Danny Carcillo doesn't make a habit of going after the other teams top players and skilled players. He does a lot of dirty work that other guys don't wanna do, and usually it's with guys like an Avery or a Voros, who are pretty tough on the other end. I didn't see it the way he did.

Laviolette's statement is in line with the facts. These are impossible for any rational human being to refute.

Yet inevitably, writers on the Rangers beat have all published stories that say Carcillo "went after" Gaborik, turning the Flyer into the bad guy while Gaborik is the victim. It truly is laughable.

Larry Brooks at the NY Post ...

... last night when Flyers' thug Daniel Carcillo dropped his gloves to throw punches at the Rangers' elegant pacifist, Marian Gaborik, at 5:43 of the second period of the Flyers' 2-0 victory.

The premise, that Carcillo dropped his gloves while Gaborik did no wrong, is just a flat out lie. To Brooks' credit, he did make the focus of his article the 'lack of honor' the Rangers on-ice bystanders exhibited in not going after Carcillo for fighting Gaborik, and that's hard to disgagree with. That likely had something to do with a few personal issues he needs to work out with Tortorella.

The others weren't even close to honest, unfortunately.

... Andrew Gross at The Bergen Record...

Dan Carcillo claimed to be waiting for his chance to get at Marian Gaborik.

Lie.

... Michael Obernauer at the New York Daily News ...

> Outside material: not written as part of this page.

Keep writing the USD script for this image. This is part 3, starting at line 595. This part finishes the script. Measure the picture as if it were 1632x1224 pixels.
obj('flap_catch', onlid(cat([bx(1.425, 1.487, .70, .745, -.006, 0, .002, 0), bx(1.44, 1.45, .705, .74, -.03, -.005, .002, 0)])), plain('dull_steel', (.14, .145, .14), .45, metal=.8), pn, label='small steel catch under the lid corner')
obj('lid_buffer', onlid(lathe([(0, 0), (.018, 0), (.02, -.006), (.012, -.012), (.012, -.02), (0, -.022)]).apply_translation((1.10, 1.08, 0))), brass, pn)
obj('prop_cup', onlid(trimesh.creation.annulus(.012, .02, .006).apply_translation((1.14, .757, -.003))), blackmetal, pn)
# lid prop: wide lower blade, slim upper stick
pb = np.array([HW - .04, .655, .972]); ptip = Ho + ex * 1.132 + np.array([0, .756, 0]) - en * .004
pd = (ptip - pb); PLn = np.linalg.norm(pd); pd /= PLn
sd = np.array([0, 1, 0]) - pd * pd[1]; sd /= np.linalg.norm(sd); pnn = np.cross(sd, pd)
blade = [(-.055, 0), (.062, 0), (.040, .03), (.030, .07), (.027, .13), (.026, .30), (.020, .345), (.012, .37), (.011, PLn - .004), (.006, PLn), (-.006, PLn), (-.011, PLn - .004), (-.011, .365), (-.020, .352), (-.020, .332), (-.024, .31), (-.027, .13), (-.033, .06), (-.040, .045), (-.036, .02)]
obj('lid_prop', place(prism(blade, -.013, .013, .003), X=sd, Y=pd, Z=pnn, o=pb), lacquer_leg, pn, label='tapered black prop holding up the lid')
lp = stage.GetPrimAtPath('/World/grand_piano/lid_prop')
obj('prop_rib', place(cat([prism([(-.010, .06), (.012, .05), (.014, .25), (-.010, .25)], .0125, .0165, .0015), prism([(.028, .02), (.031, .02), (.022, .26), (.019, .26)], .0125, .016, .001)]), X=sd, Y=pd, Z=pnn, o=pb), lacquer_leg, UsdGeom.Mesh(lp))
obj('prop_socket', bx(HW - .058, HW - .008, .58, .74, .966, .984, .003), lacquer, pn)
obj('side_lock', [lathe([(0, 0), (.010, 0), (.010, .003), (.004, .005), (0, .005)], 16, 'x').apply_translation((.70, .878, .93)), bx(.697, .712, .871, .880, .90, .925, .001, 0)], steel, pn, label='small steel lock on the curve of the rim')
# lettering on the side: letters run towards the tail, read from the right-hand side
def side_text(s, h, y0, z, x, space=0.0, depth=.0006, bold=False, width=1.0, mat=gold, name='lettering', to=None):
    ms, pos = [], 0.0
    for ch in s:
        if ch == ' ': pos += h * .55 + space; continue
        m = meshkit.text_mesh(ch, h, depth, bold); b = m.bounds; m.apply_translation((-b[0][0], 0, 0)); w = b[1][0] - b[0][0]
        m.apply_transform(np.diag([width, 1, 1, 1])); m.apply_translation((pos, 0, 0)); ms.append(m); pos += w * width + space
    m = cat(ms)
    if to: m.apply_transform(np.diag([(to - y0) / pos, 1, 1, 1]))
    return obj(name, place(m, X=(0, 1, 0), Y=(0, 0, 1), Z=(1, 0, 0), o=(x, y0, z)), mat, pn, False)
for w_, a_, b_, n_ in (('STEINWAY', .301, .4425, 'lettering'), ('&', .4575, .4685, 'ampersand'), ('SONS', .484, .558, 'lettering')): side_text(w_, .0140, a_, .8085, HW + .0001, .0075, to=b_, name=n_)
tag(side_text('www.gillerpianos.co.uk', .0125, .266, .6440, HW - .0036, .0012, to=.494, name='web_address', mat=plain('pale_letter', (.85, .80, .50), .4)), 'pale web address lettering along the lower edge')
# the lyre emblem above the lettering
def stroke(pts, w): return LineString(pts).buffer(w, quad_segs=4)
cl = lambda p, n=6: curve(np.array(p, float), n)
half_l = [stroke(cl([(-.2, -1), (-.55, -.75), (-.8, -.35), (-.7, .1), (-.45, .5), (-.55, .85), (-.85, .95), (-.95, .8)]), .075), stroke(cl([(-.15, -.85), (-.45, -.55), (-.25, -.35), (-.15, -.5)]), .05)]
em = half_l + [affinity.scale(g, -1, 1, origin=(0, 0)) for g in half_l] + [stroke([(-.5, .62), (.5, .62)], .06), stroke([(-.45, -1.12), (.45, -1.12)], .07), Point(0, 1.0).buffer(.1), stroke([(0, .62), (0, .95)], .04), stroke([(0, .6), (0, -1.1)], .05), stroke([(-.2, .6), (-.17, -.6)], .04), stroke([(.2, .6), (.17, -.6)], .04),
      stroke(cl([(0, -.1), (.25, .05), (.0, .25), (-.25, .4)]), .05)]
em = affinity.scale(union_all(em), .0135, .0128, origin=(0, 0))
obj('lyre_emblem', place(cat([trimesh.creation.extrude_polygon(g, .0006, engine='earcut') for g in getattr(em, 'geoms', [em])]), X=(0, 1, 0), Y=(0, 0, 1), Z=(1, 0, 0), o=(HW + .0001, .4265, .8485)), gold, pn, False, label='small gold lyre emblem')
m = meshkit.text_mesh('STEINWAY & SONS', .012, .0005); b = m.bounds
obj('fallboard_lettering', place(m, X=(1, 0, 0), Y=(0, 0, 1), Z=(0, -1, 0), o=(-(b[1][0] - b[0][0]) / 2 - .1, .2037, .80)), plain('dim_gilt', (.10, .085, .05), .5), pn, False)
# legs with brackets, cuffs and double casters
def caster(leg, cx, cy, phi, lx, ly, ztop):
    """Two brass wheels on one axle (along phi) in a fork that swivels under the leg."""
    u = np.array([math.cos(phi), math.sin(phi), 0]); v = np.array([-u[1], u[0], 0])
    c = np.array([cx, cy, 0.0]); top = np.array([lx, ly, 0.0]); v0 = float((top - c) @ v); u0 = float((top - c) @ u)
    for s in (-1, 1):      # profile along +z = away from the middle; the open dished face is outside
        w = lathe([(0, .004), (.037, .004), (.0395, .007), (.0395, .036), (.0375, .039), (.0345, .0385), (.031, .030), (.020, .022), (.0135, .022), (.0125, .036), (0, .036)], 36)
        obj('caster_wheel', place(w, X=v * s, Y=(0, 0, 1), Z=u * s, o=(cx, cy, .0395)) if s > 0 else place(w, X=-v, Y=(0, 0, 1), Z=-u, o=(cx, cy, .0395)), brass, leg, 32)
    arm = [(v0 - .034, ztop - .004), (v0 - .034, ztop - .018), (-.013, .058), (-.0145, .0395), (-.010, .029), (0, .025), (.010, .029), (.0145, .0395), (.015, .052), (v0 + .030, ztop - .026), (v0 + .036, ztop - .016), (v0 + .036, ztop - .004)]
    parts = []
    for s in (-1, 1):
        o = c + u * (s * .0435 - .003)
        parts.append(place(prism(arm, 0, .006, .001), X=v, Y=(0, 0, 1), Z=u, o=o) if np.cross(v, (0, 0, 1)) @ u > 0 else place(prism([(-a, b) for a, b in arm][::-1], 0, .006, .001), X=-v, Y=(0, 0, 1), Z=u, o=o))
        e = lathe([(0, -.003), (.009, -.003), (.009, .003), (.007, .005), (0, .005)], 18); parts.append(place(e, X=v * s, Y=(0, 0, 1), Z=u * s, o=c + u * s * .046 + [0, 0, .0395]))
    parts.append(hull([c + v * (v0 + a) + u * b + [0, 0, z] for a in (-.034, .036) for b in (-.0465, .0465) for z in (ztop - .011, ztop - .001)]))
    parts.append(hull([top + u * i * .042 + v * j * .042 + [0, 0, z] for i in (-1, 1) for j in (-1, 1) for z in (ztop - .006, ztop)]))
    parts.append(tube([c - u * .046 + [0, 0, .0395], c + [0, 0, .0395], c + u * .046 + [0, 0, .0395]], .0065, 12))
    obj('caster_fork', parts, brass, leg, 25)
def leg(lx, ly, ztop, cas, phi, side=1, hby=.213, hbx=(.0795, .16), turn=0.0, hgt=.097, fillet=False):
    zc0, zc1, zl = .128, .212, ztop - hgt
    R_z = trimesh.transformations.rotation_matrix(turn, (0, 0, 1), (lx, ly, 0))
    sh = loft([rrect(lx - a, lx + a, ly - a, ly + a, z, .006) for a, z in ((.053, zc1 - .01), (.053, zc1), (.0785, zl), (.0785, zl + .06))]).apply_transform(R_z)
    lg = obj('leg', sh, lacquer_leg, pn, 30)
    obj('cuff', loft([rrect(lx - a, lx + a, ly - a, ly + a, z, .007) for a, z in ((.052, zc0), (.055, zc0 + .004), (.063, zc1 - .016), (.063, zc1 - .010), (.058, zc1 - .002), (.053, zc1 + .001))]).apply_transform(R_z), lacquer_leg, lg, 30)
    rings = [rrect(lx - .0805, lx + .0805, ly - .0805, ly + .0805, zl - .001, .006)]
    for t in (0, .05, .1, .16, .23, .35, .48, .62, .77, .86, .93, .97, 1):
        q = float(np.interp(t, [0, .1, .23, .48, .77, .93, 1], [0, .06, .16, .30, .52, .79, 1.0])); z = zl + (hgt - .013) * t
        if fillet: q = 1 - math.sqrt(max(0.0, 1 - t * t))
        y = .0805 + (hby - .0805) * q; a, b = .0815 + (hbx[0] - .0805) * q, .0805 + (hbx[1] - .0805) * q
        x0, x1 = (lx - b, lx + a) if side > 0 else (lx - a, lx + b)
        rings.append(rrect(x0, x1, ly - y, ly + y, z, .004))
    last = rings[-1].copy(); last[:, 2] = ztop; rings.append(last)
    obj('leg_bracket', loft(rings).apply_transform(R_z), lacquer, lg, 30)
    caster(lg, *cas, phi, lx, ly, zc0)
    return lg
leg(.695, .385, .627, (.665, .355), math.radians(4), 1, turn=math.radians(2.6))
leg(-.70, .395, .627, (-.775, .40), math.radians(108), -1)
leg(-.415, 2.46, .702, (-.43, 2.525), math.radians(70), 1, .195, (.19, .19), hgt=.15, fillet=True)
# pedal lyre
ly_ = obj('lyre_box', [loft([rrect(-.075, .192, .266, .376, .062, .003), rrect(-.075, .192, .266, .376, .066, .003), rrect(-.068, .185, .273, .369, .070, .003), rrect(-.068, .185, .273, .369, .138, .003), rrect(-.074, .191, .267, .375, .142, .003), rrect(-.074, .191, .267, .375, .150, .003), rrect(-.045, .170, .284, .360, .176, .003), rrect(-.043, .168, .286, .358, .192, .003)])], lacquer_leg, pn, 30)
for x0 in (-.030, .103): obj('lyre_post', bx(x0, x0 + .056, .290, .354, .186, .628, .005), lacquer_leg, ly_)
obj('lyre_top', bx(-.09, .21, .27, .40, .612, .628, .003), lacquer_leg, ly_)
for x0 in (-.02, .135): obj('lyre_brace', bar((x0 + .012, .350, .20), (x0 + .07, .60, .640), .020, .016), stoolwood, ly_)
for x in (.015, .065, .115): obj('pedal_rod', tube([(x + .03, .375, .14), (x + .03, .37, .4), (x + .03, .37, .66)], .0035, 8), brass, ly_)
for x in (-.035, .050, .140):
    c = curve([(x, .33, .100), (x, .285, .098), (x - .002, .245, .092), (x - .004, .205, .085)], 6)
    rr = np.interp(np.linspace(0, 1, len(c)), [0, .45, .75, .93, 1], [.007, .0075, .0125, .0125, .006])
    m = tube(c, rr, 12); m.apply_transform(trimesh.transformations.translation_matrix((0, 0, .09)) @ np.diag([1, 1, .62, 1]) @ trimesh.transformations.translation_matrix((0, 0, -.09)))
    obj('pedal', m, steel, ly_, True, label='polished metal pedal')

Informed that Carcillo had said in the Flyers' dressing room that he had been "licking his chops" to get a piece of Gaborik...

Lie.

An entire fan base will believe this drivel, furthering the stereotype that the Flyers are a bunch of talentless goons and that their home town team can do no wrong. We often wonder why fans around the sport think Philadelphia is a classless bastion of hockey hell, but if you were reading this stuff, wouldn't you as well?

All because of a few pathetic words penned by a deceitful press.